June 21, 2007
7 Men From Now: A magnificent 7
Reviewer: Dylan de Thomas
Rating (out of 5): ****½
Adherents of Westerns stick together and tell themselves - and each other - that they're misunderstood, that their great love, like jazz, is one of the country's true art forms, that the genre does a better job than any other of reflecting back the enormous sea changes that our nation has gone through in the last century or so with the small, vibrant prism of the mythical "West." But how to convince others?

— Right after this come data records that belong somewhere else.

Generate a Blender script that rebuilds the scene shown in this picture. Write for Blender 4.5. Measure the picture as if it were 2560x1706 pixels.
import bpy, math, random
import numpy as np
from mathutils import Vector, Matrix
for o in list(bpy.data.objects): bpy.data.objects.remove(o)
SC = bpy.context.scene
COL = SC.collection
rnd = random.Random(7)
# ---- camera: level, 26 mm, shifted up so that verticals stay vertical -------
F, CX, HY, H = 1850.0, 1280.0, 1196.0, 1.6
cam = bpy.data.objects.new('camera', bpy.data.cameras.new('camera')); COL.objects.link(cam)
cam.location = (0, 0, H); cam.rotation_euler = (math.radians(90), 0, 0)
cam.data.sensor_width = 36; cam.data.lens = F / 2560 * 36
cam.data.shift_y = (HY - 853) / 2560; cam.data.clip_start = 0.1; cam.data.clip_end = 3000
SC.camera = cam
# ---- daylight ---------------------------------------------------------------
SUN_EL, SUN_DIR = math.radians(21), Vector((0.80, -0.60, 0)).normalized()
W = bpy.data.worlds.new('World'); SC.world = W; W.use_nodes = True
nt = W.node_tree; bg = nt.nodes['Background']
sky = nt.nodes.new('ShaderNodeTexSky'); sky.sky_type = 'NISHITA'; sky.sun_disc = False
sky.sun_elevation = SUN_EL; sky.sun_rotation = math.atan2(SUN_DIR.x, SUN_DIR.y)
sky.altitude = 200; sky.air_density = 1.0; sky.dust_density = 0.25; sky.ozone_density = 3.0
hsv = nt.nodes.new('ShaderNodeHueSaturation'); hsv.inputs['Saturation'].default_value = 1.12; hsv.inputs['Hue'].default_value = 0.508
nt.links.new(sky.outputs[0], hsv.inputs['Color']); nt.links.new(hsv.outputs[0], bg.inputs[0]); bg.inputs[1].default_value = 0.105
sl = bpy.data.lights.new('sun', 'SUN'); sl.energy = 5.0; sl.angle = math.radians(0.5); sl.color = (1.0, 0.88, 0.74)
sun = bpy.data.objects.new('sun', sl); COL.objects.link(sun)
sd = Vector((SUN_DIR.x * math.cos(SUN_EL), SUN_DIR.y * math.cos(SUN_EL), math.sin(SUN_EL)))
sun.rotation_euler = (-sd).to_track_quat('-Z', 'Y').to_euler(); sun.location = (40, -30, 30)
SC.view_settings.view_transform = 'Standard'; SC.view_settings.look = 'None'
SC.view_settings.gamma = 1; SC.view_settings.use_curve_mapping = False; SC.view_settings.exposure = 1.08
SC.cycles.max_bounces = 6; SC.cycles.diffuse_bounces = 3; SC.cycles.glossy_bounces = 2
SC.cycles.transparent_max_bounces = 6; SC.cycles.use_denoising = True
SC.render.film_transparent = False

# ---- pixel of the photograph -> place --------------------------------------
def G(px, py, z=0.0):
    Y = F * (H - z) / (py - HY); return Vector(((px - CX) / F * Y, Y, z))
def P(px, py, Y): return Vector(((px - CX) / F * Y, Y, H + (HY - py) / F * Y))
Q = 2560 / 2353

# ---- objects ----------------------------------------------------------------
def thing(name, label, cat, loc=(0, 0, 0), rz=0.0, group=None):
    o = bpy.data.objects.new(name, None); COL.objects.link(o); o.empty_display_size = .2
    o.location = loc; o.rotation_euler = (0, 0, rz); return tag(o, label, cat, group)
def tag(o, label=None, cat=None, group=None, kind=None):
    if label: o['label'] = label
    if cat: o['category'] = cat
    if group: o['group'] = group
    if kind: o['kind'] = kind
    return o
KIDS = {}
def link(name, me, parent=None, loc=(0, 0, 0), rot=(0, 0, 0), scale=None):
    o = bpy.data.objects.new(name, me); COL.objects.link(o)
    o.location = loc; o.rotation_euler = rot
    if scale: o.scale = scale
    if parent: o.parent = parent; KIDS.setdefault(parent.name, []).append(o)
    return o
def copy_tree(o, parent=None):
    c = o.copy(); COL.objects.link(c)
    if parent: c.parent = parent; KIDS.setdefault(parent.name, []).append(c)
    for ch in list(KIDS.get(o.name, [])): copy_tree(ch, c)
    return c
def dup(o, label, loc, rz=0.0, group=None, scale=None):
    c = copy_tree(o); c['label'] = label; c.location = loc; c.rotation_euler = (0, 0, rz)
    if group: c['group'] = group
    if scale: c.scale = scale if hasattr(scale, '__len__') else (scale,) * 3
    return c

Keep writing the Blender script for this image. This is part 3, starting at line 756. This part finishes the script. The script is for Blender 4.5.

Watch cult director Budd Boetticher's taut, lean masterpiece 7 Men from Now (1957) and you have something to get non-believers engaged, too.
Ex-bullfighter, man's-man, the Hemmingway-esque Boetticher directs a film without an ounce of fat on it, starring a cheerily taciturn Randolph Scott as the deeply-flawed hero and a seething, startlingly young Lee Marvin as the enticingly engaging baddie. The story is simple enough: A former sheriff (Scott) is haunted by the loss of his wife in a Wells Fargo robbery by one of the titular seven men and decides to hunt down each of the men responsible.
If you're not sucked in by the justifiably famed opening scene finding a lone drifter stumbling upon two men in a cave to get out of a torrential downpour, you may want to hang up your movie-watching spurs and ride off into the sunset, so to speak. The movie is then off and running with a terrifically forward-leaning narrative thrust through its 78-minute running time.
Watching them today, it's something of a revelation to see that Boetticher's films with Scott are clearly the well where Clint Eastwood got a good amount of his schtick. The star is something of an icon but without pressing the issue. Scott has an ease about him that makes viewing his work a kind of accumulated pleasure - check him out in Sam Peckinpah's Ride the High Country to get another good look.
7 Men from Now is the first - and, unfortunately, the only available on DVD - in what is commonly known as Boetticher's "Ranown" cycle of seven films - so named after the production company run by star Scott and producer Harry Joe Brown that made most of the films. Though 7 Men is generally included in the cycle, it was actually produced by John Wayne's (there he is again!) company, Batjac Productions. The cycle includes such other greats as The Tall T (a great thriller from the pen of Elmore Leonard) and Ride Lonesome (with echoes of the also-classic 3:10 to Yuma, soon to be remade.)
The DVD also boasts a fun feature on the director and an excellent audio commentary by film scholar Jim Kitses, who wrote the seminal Horizons West, which, in no small measure helped cement Boetticher's place in the genre's pantheon.
See Also: The Man from Laramie, Unforgiven, Once upon a Time in the West.
Posted by cphillips at June 21, 2007 11:08 AMThis is a wonderful western, different from almost anything else you might compare it to--in my experince, anyway. Mr. de Thomas nails it--and some of the reasons you might want to watch it. Maturity is a big help in enjoying and appreciating all that the Boetticher westerns have to offer. If you're not that mature yet -- well, wait a few years before sampling the movie. (And yes, I do realize that true maturity does not always come with advancing years.)